Speed of an electron in Bohr's $$7^{th}$$ orbit for Hydrogen atom is $$3.6 \times 10^6$$ m s$$^{-1}$$. The corresponding speed of the electron in $$3^{rd}$$ orbit, in m s$$^{-1}$$ is:

We need to find the speed of an electron in the 3rd orbit of hydrogen, given that the speed in the 7th orbit is $$3.6 \times 10^6$$ m/s.

Speed in Bohr's orbit:

The speed of an electron in the $$n^{th}$$ orbit of a hydrogen atom is given by:

$$v_n = \frac{v_0}{n}$$

where $$v_0$$ is a constant (speed in the first orbit).
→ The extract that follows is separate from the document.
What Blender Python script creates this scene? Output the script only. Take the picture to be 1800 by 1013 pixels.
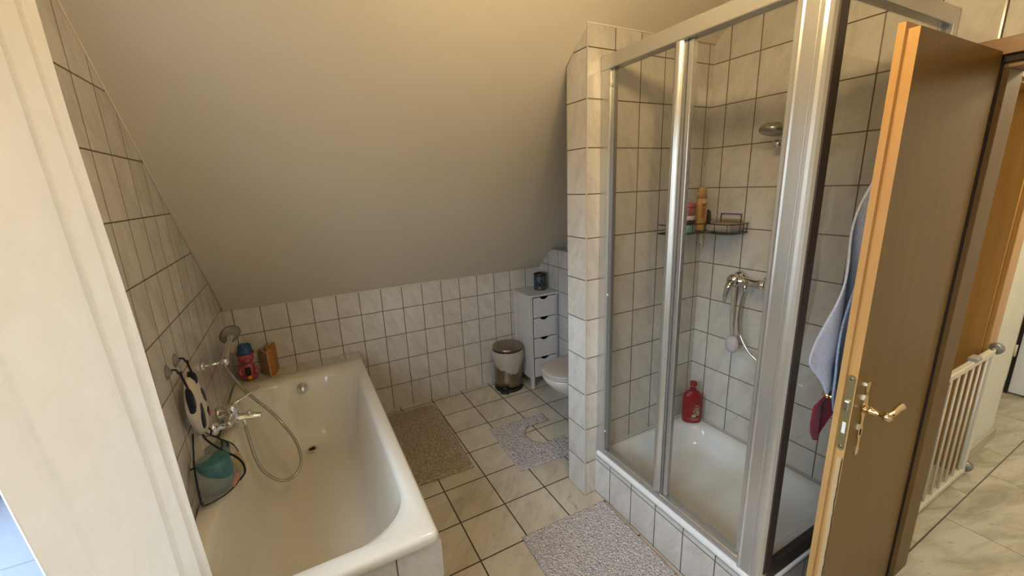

This means speed is inversely proportional to the orbit number: $$v \propto \frac{1}{n}$$.

Using the ratio:

$$\frac{v_3}{v_7} = \frac{7}{3}$$

$$v_3 = v_7 \times \frac{7}{3} = 3.6 \times 10^6 \times \frac{7}{3} = 8.4 \times 10^6$$ m/s

The speed of the electron in the 3rd orbit is $$8.4 \times 10^6$$ m/s.

The correct answer is Option 4: $$8.4 \times 10^6$$ m/s.